Saturday 29 September 2018

Post-Truth

This post is in reference to the work given here:



        Post-truth is a new word, it has been chosen as the word of the year for 2016 by the Oxford English Dictionary. Post-truth is a compound word, which is a word comprised of two words joined together to create a new word with a new meaning. 

        Post-truth describes a situation in which the important of actual facts is supplanted by appeals to emotion and personal prejudices in influencing public opinion. The prefix post means after, though beginning in the 1970s it began to be used to designate a time when something becomes irrelevant. An example of this use is the word post-racial. First used in the 1990s, the term post-truth was popularized with publication of the book The Post-truth Era (2004), written by Ralph Keyes. The term post truth is mostly used in the sense of politics, a political philosophy which stresses emotion and personal prejudices over objective fact or specific policy. A related term is post-truthers.

        


        In theoretical definition, post-truth means objective facts are less influential in  shaping public opinion than appeals to emotion and personal belief.
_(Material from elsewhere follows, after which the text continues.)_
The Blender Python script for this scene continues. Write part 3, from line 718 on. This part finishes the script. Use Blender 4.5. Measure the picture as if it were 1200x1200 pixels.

        In academic definition, post-truth means, "Systematic pattern of deviation from norm or rationality in judgment, whereby inferences about other people and situations maybe drawn in an illogical fashion. Individuals create their own 'subjective social reality' from their perception of the input."

        In real world sense, we the common people always have been manipulated by the powerful, the aristocratic, the dictator, the historians, the liberal and the influential. The people who had power always used his/her position to make us believe, this is the correct 'truth'. However its always been subjective and debatable. I mean, read about Sir Winston Churchill, he was the mass murderer of millions of people, but he always been regarded as a War Hero which is fare from the fact.



        In the post-truth era, borders blur between truth and lies, honesty and dishonesty, fiction and nonfiction. Deceiving others becomes a challenge, a game and ultimately a habit. As the volume of strangers and acquaintances in our lives rises, so do opportunities to improve on the truth. The result is a widespread sense that much of what told can't be trusted.